Üst benliğin yol göstermesini dinleyip sistemin gaddar beklentilerine göre pozisyon almak (zihniyet değiştirmek); güne uyum sağlama isteğiyle özgünlüğünden uzaklaşmak, gerçek arzular yerine dayatılan rolleri oynamak, “dışarıdan görülme” kaygısıyla ‘kendilik bilincinden’ kopmak…
Sıradan insana varlığını sürdürebilmek için ilk bakışta akıllıca görünebilir bunlar.
Ama ya ‘büyük kıyamete’ öyle koşuluyorsa?
Ya, zor fakat doğru olan, ‘kendine benzeyen bir hayat’ yaşamaksa?
Kendin olmak, çoğu zaman uyumsuz olmak demektir. Bazen ailede bir sarsıntı, işyerinde bir huzursuzluk, ilişkilerde bir soğuma yaratır.
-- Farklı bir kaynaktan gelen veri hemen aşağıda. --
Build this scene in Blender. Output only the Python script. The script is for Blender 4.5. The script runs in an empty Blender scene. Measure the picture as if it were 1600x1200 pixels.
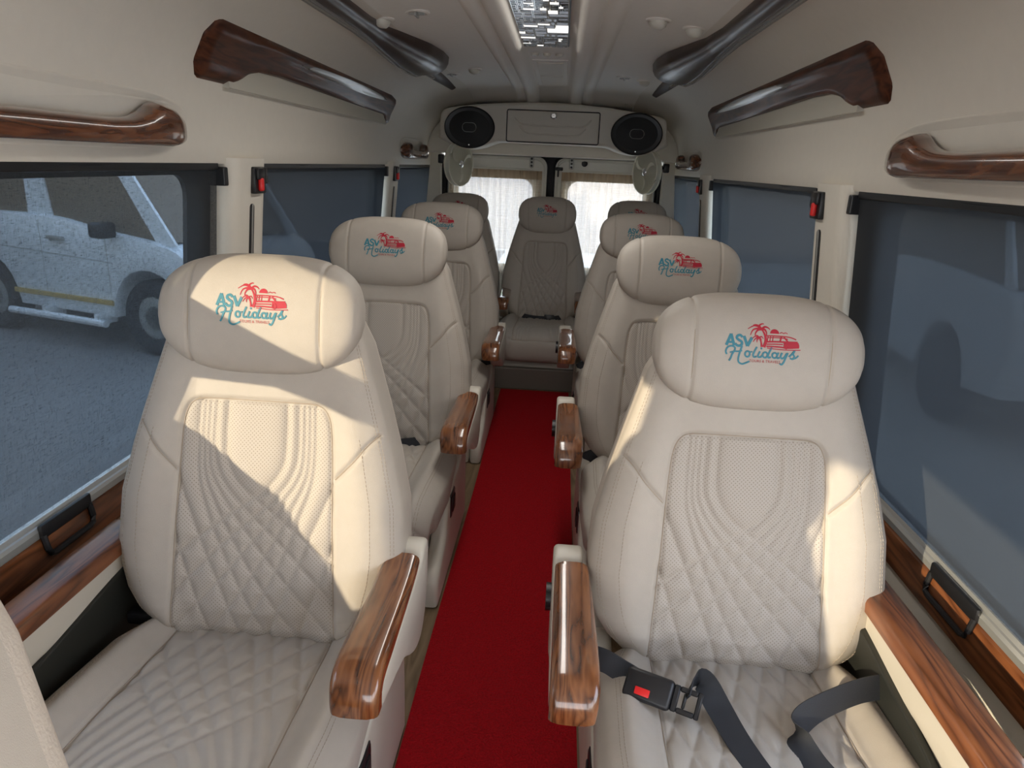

Size gizli-açık yöneltilen “Sen neden başkaları gibi düşünmüyorsun?” sorusu, bir yargıdan çok bir suçlamaya dönüşür.
Oysa cevap basittir:
“Ben de başka biriyim.”
Gerçeğini bastıran (bilmezlikten gelen) kişi, rol yapmaya seçen birine dönüşüyor.
Oğuz Atay’ın “mış gibi yapılan” dediği hayatlar budur.
Derken, ‘iki yüzlülük’ denilen şey beliriyor, bir bakıma başkaları uğuruna kendini kandırmaya sürüklüyor, çıkmaz yola zaten kendinden geçmiş olarak yuvarlanmış kişiyi.
‘Gerçek duygu’ yerine ‘makbul’ (genel geçer) olanı ‘kendiymiş’ gibi göstermek, insanı toplumda kabul görür kılar, ama içten içe de kendin olan silikleşir.
Bir süre sonra fark edersiniz ki, oynanan ‘rol’ tamamen kendinin yerini almış.
O yüzden Sahtelik ve Sinsilik için ‘Ruhun Maskeleri’ derler.
‘Sahtelik’, etrafı yanıltmak için ‘kendi gerçekliğini’ terk etmek.
En azından kendini susturmak.
‘Sinsilik’ ise ‘duyguyu gizli hesaba-kitaba çevirmek.
Anlaşılmıyor sanıp.
Her iki hâl de aslında korkunun sonucu:
“Gerçek olursam ya sevilmesem?”
“Açık olununca ya istediğimi kapamaz, kaybedersem?”
Böyle düşünerek kendinden kaçmak, (aklınca gizlemek) kısa vadeli bir konfor alanı sayılabilir belki.
Nitekim, duyguyu yok sayan acınası bir ‘bencil akıl’ (?) doymak bilmeyen konforunu sürdürmek için her gece bombalıyor dünyayı.
Siren sesleri tekrar tekrar yükseliyor.
Birbirine öyle lâf anlatılabileceğini (geçireceğini) düşünüyorlar akılarınca.
İnsanın bazan bir insanın sesine hasret olabileceğini çoktan unutanlar,
o siren seslerinin korkunçluğundan utanç duymuyor.
Ama kalbine dönmeden, kimseyle gerçek bir bağ da kurulamıyor.
Maskelerle kurulan hiçbir bağ kalıcı değil.
İnsanın bir role, bir çıkar hesabına indirgenip insanlığının örselenmesini önleyen tek şey, Haysiyet.
Ve şehrin direklerindeki hoparlörlerden değil içinizden yükselen o ses: “Diren”.
Ek:
“Duygular, düşünmeyi daha zeki hâle getirebilmekte ve insanlar kendi duyguları ve diğer insanların duygularıyla ilgili zekice düşünebilmektedir.”